Je crois – tout aussi étonnant que ça puisse paraître – que ça été l’une des épreuves les plus dures que j’ai connu depuis mon départ de France il y a 3 mois. Autant physiquement que moralement, ce fut un enfer. Attention tout de même, il n’y a pas que du négatif dans cette expérience, bien au contraire ! Mais c’est juste que le côté « éprouvant » a pris le dessus sur le côté « jouissif » de l’expérience.
Ce voyage, de Olgii à Oulan Bator (1700 km), était un étrange mélange entre :
- Un premier jour de colonie de vacances, où tout le monde apprend à se connaitre dans le bus
- La première saison de LOST, où j’étais Jin – le coréen – qui ne parle pas la même langue
- Un stage de survie en milieu hostile, coincé pendant 4 jours à -10°C dans un congélateur
- Un bus de réfugiés clandestins, plein à craquer, essayant de passer une frontière imaginaire
Vu que je bloque un peu sur le partage de cette expérience (et que ce serait dommage de se forcer), j’ai décidé de ne vous citer que quelques anecdotes.
La première nuit du trajet, au beau milieu de la montagne, un GLONC suivi de l’arrêt du bus annonçait la couleur. Nous venions de casser l’arbre de transmission primaire. Vous savez cette grande barre de métal qui relit les roues au moteur… Ne me demandez pas comment, surement avec un chewing-gum, des épingles à nourrices et un tronc d’arbre, mais ils ont réussi à le réparer. Nous avons repris la route 5 heures plus tard.
Être dans un bus aussi confortable qu’une planche de massage, ce n’est pas ce qu’il y a de plus marrant, mais bon c’est pas un drame. Être dans ce même bus sur des pistes de cailloux, parfois plus défoncées qu’un terrain de moto-cross, c’est dur (voir très dur). Subir ça pendant 4 jours sans interruption, c’est littéralement épuisant. Mais si en plus vous rajouter le fait qu’il est impossible de voir ce qu’il se passe dehors à cause du givre qui se forme en permanence sur les vitres… là ça en devient carrément déprimant.

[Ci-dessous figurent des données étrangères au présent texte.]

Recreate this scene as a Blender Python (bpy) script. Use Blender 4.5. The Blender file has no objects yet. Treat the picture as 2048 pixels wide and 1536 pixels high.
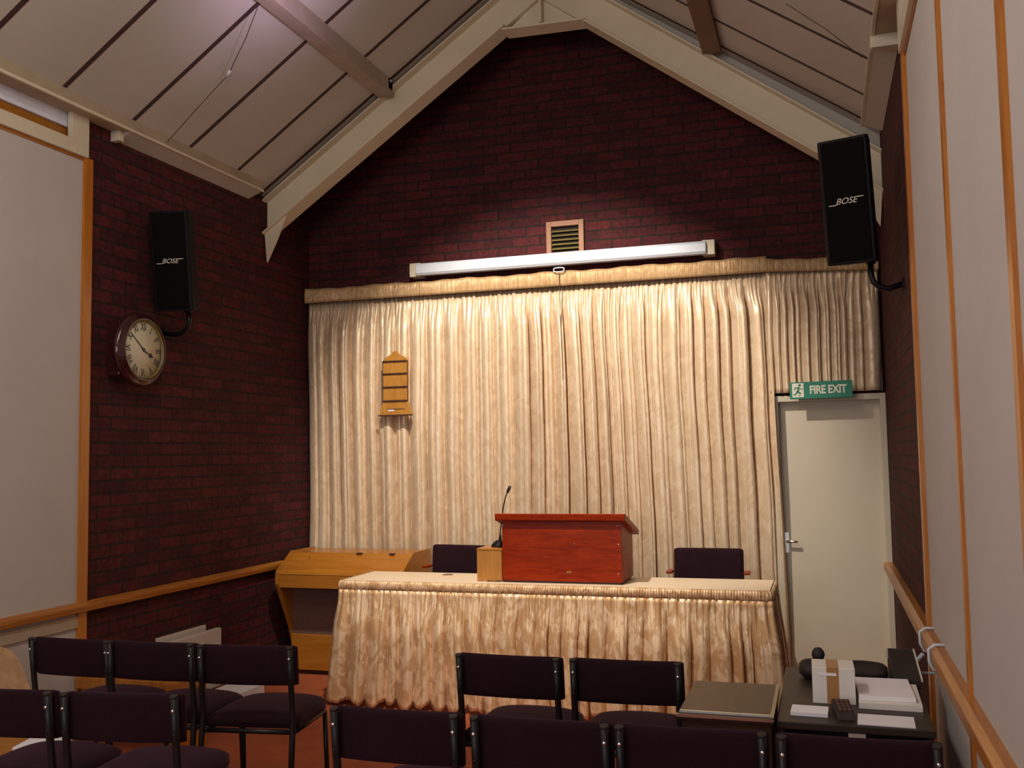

Pour ceux qui me connaissent, vous savez que je suis plutôt du genre calme et pacifiste. Pour ceux qui me connaissent, vous savez aussi que mon couteau est un objet à ne pas prendre à la légère. Pour que je le sorte et menace un type de 120 kg avec, afin qu’il comprenne qu’il s’était trompé de type à emmerder… je vous laisse imaginer la tension dans laquelle j’étais. Cette histoire a faillis très mal se finir, lui ayant ramassé une paire de ciseau de 40cm en fer forgé qui traînait dans la Yourte. N’empêche que je n’ai plus entendu parlé de lui jusqu’à la fin du trajet.
Attendre QUATORZE heures (14h) dans un bus en panne, au milieu de la steppe avec aucune vie à 200km à la ronde, par -20°C dehors, sans comprendre un mot de la situation, avec plus que quelques biscuits dans mon sac, aucun réseau sur mon téléphone, ne sachant même plus ce qu’on attendait. Je vous assure qu’il y a des images peu réjouissantes qui m’ont traversé la tête. Je me suis refait la série LOST en version sibérienne. En fait on attendait tout simplement qu’un nouveau bus vienne nous récupérer… (QUATORZE HEURES !)
Fixer des yeux un chalumeau, allumé au milieu du bus, posé en équilibre sur des sacs de pommes de terre, en guise de seul chauffage pour 25 personnes, pendant 5 heures. Je ne voulais pas m’endormir, pour être prêt à bondir à n’importe quel moment au cas où le bus se transforme en barbecue géant. J’ai passé ces 5 heures à scruter les pieds qui menaçaient de renverser ce chalumeaux à essence à chaque mouvement, à réfléchir à qu’elle serait la sortie d’urgence la plus propice en cas de panique et a lister ce que j’allais perdre dans mon sac, devenu inaccessible en cas d’incendie.
Sinon c’était cool, il y a eu des bonnes tranches de rigolages, des chansons mongoles à tue tête. J’ai même joué tout seul au Kamoulox dans ma tête, ou encore comme au Cluédos, j’ai tenté de deviner à qui pouvait appartenir ce loup accroché sur le toit. Bon finalement on a abandonné le bus avec le loup dessus, je ne sais pas ce qu’est devenu cette brave bête parfaitement conservé à par -20°C. Dommage, je lui avais trouvé de sympas petits noms.